Here is what I want to tell you, and it is not a method, because I do not have one, and by the way, you would not trust me if I did. It is just this: the tugging is simply information. It is not a nuisance. It is not a judgement or midlife indulgence. It is not something to get to later, once the more reasonable things are handled, because the more reasonable things are never finished being handled — that is what makes them reasonable.
The tugging is the most honest thing in your life. It is yours, and likely, left alone, it is not going away.
You do not have to obey it today. You do not have to quit anything or announce anything or buy anything. You only have to stop pretending you cannot feel it.
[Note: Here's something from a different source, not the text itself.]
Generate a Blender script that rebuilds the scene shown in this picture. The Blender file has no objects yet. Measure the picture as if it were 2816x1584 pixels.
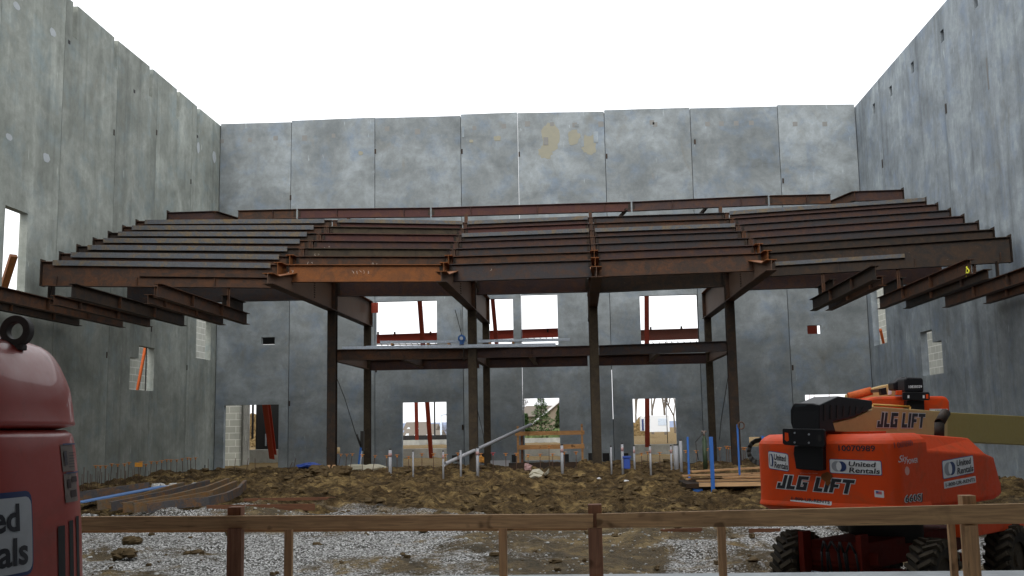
import bpy, bmesh, math, random
import numpy as np
from mathutils import Vector, Matrix
random.seed(7); rng = np.random.default_rng(7)
SC = bpy.context.scene
C = SC.collection
# ------------------------------------------------------------------ camera
FPX, CX, CY = 2875.0, 1408.0, 792.0
_dy = np.array([186/FPX, -382/FPX, -1.0]); _dy /= np.linalg.norm(_dy)
_dz = np.array([-.0177, 1, 0.0]); _dz[2] = (_dz[0]*_dy[0]+_dz[1]*_dy[1])/-_dy[2]; _dz /= np.linalg.norm(_dz)
_dx = np.cross(_dy, _dz)
RC = np.array([_dx, _dy, _dz])                       # camera -> world rotation
cam = bpy.data.objects.new("camera", bpy.data.cameras.new("camera"))
C.objects.link(cam); SC.camera = cam
cam.matrix_world = Matrix([list(RC[0])+[0], list(RC[1])+[0], list(RC[2])+[0], [0, 0, 0, 1]])
cam.data.sensor_width = 36; cam.data.lens = 36*FPX/2816
cam.data.clip_start = .05; cam.data.clip_end = 4000
# ------------------------------------------------------------------ light
W = bpy.data.worlds.new("World"); SC.world = W; W.use_nodes = True
nt = W.node_tree; bg = nt.nodes['Background']
sky = nt.nodes.new('ShaderNodeTexSky'); sky.sky_type = 'NISHITA'; sky.sun_disc = False
sky.sun_elevation = math.radians(30); sky.sun_rotation = math.radians(186); sky.dust_density = 6; sky.air_density = 1.0; sky.ozone_density = 1.0
hs = nt.nodes.new('ShaderNodeHueSaturation'); hs.inputs['Saturation'].default_value = .22
nt.links.new(sky.outputs[0], hs.inputs['Color'])
mxw = nt.nodes.new('ShaderNodeMix'); mxw.data_type = 'RGBA'; mxw.inputs[0].default_value = .75      # cloud layer over the clear sky
nt.links.new(hs.outputs[0], mxw.inputs[6]); # overcast luminance: brightest overhead, a third of that at the horizon
tcw = nt.nodes.new('ShaderNodeTexCoord'); spw = nt.nodes.new('ShaderNodeSeparateXYZ'); nt.links.new(tcw.outputs['Generated'], spw.inputs[0])
rpw = nt.nodes.new('ShaderNodeValToRGB'); nt.links.new(spw.outputs[2], rpw.inputs[0])
rpw.color_ramp.elements[0].position = 0; rpw.color_ramp.elements[0].color = (.41, .415, .425, 1)
rpw.color_ramp.elements[1].position = 1; rpw.color_ramp.elements[1].color = (.50, .515, .53, 1)
mlw = nt.nodes.new('ShaderNodeMix'); mlw.data_type = 'RGBA'; mlw.blend_type = 'MULTIPLY'; mlw.inputs[0].default_value = 1
nt.links.new(rpw.outputs[0], mlw.inputs[6]); mlw.inputs[7].default_value = (20, 20, 20, 1); nt.links.new(mlw.outputs[2], mxw.inputs[7])
nt.links.new(mxw.outputs[2], bg.inputs[0]); bg.inputs[1].default_value = .14
sl = bpy.data.lights.new("sun", 'SUN'); sl.energy = .45; sl.angle = math.radians(14); sl.color = (1, .96, .9)
so = bpy.data.objects.new("sun", sl); C.objects.link(so)
so.rotation_euler = (math.radians(60), 0, math.radians(-6))
SC.view_settings.view_transform = 'Standard'; SC.view_settings.look = 'None'
SC.view_settings.exposure = .72; SC.view_settings.gamma = 1
SC.render.engine = 'CYCLES'; SC.render.resolution_x = 1024; SC.render.resolution_y = 576
SC.cycles.max_bounces = 6
# ------------------------------------------------------------------ photo survey helpers (a pixel gives a point on a known plane)
REG = {'F': (0, 0, .91477), 1: (0, 0, 2.744), 2: (0, 480, 2.787), 3: (0, 850, 2.734), 4: (600, 480, 2.7338), 5: (1250, 480, 2.7346),
       6: (1900, 480, 2.7336), 7: (900, 780, 2.5875), 8: (2000, 980, 2.3995), 'b': (560, 900, 3.294), 'c': (1060, 1060, 4.2933),
       'd': (1600, 780, 2.3364), 'e': (200, 1280, 2.3418), 'f': (1200, 1280, 2.576), 'g': (2150, 0, 2.7447), 'h': (600, 260, 2.3418), 'a': (0, 850, 1.973)}
def ray(r, x, y):
    a, b, k = REG[r]; return RC @ np.array([(a+x/k-CX)/FPX, -(b+y/k-CY)/FPX, -1.0])
def atY(r, x, y, Y): d = ray(r, x, y); return d*(Y/d[1])
def atX(r, x, y, X): d = ray(r, x, y); return d*(X/d[0])
def atZ(r, x, y, Z): d = ray(r, x, y); return d*(Z/d[2])
def proj(p):
    c = RC.T @ np.array(p, float); return CX-FPX*c[0]/c[2], CY+FPX*c[1]/c[2]
def src(r, x, y): a, b, k = REG[r]; return a+x/k, b+y/k
_gy = [-20, 12, 15, 19, 34, 44, 54, 54.6, 90, 170, 3000]; _gz = [-2.7, -2.7, -2.65, -2.58, -1.4, -1.5, -1.42, -1.0, -1.0, -1.2, -1.2]
_gw = [-2.7, -2.7, -2.65, -2.58, -1.4, -1.5, -1.42, -1.0, -1.0, -4.2, -4.2]
def g0(x, y):
    t = np.clip((np.asarray(x, float)+12)/10, 0, 1)
    return np.interp(y, _gy, _gz)*t+np.interp(y, _gy, _gw)*(1-t)
def atG(r, x, y):
    d = ray(r, x, y)
    for Y in np.arange(12.2, 400, .05):
        p = d*(Y/d[1])
        if p[2] < g0(p[0], Y): return p
    return p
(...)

And once you do not only acknowledge that you are feeling it, listening to it, communicating with and about it everyday, the feeling is transcendent. It’s your truest you.
That’s it. Now you know.
But then again, you have known for a while.
I can’t wait until you stop to listen.
xo
— MJ




Yes! FUN and FREEDOM have been my anchors too – and when MAGIC joined the party, everything shifted.
Returning to YourSelf, remembering Your Essence, being Your Truth – that's exactly what following the tug asks of us, isn't it? So beautifully said.
Yes! The tugging is you at your purest and most honest. It’s your soul, your spirit.